This post is my summary of Lesson 10 in the Laws of Success in 16 Lessons by Napoleon Hill; it concerns the subject of developing a pleasing, or attractive, personality. Hill uses both terms but, personally, I prefer to think about developing an attractive personality, rather than a pleasing one – to me they mean different things, though Hill uses the terms interchangeably.
An attractive personality is one that attracts what we want; a pleasing personality, to me, resonates more with Ennegram Type #2 (The Giver). There’s nothing wrong with any particular personality, of course, and you have your personality for all the right reasons – it allows you to get along with most people, most of the time. But no particular personality type is best. So, I think it’s important to underline that’s Hill is not talking about developing a Type #2 personality.
Regardless of the personality type you happen to be, you can still develop the ability to attract as a function of that personality and that is really what this lesson is about. Conveniently, he gives us a short, pithy statement of how this is possible. To be attractive, he says, we need to take, “a keen heart-interest in the other fellow’s ‘game’ in life.”
To illustrate his point, Hill talks about a lady who came to see him and who first charmed him with her pleasant smile and warm handshake before engaging him in very pleasant conversation about the importance of Hill’s own work. He then suggests that the power of the law of reciprocity will be enough to ensure the sales message is, at least, heard.
We are all alike in this respect - we will listen with intense interest to those who have the tact to talk to us about that which lies closest to our hearts; and then, out of a sense of reciprocity, we will also listen with interest when the speaker finally switches the conversation to the subject which lies closest to his or her heart; and, at the end, we will not only “sign on the dotted line” but we will say, “What a wonderful personality!”

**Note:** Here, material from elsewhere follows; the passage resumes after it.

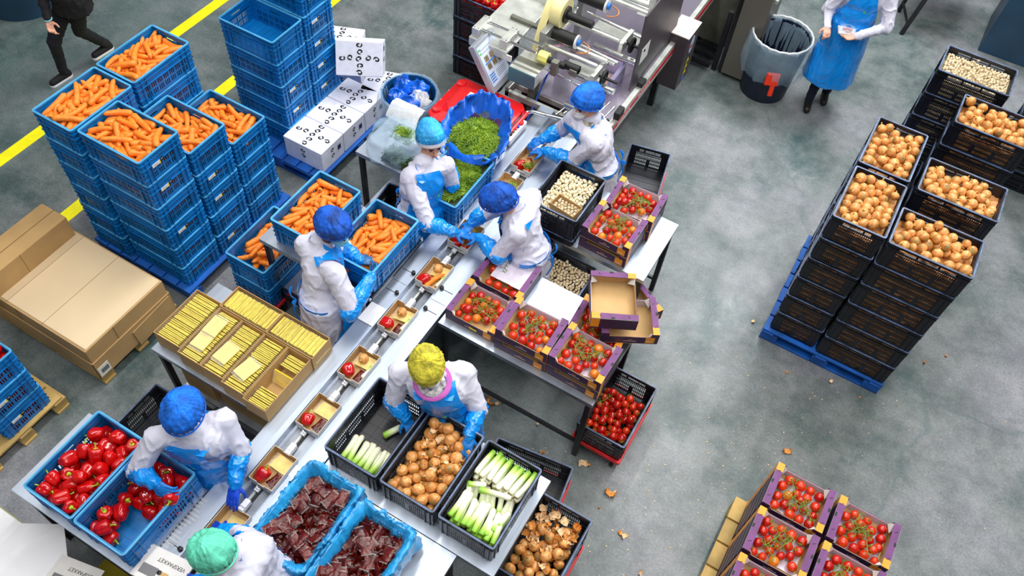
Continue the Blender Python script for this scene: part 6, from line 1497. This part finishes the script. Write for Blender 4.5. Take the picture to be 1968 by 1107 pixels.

In true Napoleon Hill style, he then gives us another anecdote to illustrate the application of the principle. It is a story about a salesman who sold some securities to an artist. He managed to sell them, where other, apparently skilful salesmen had failed and he did so by using the above principle i.e. he showed a genuine interest in the artists work.
I like what Hill says after that:
We look at a successful man in the hour of his triumph, and wonder how he did it, but we overlook the importance of analyzing his methods and we forget the price he had to pay in careful, well organized preparation which had to be made before he could reap the fruits of his efforts.
James Allen makes exactly the same point at the end of his book As a Man Thinketh. He is essentially saying that action is what separates the successful from the remainder of the field. Successful people are action-takers. And he goes a step further to say that the necessary actions can be derived by studying successful people and modelling their tactics.
To my surprise, I found Hill analysing Mark Anthony’s speech – his analysis appears in parenthesis - following the death of his friend, Ceasar:
“Friends, Romans, Countrymen, lend me your ears; I come to bury Caesar, not to praise him.”
(Allying himself with what he knew to be the state of mind of his listeners.)
“The evil that men do lives after them; The good is oft interred with their bones; So let it be with Caesar. The noble Brutus Hath told you Caesar was ambitious; If it were so, it was a grievous fault; And grievously hath Caesar answered it.
Here, under leave of Brutus and the rest, - For Brutus is an honorable man; So are they all, all honorable men - Come I to speak at Caesar’s funeral.”
And what a speech he delivers!
By the end, he has the mob on his side and against Brutus and the other supposedly honourable men. It is well worth studying because the speech provides a good illustration of how the power of rhetoric can be used to exert influence.
But whilst Hill admires Anthony’s oratory skill, he is not really advocating the use of manipulation. If you again read his short summary of this principle, notice that he uses the phrase ‘heart-interest’ … we need to take, “a keen heart-interest in the other fellow’s ‘game’ in life.” That means having a genuine interest in what is important to the other person.
So, in summary, to develop an attractive personality, Hill is saying we need to become genuinely interested in other people. I find this to be a central principle in Dale Carnegie’s most famous book, How to Win Friends and Influence People and it also is to be found in Stephen Covey’s 7 Habits of Highly Effective People, where it appears in Habit #5 – seek first to understand, then be understood.
Hill concludes by saying that people can see through falseness and that it may be possible for you to get your outward act together, but if you don’t earnestly take an interest, people will know. You can develop that earnestness by choosing to work on your essential character. With positive suggestions, you can transform yourself into the kind of person you need to become to succeed.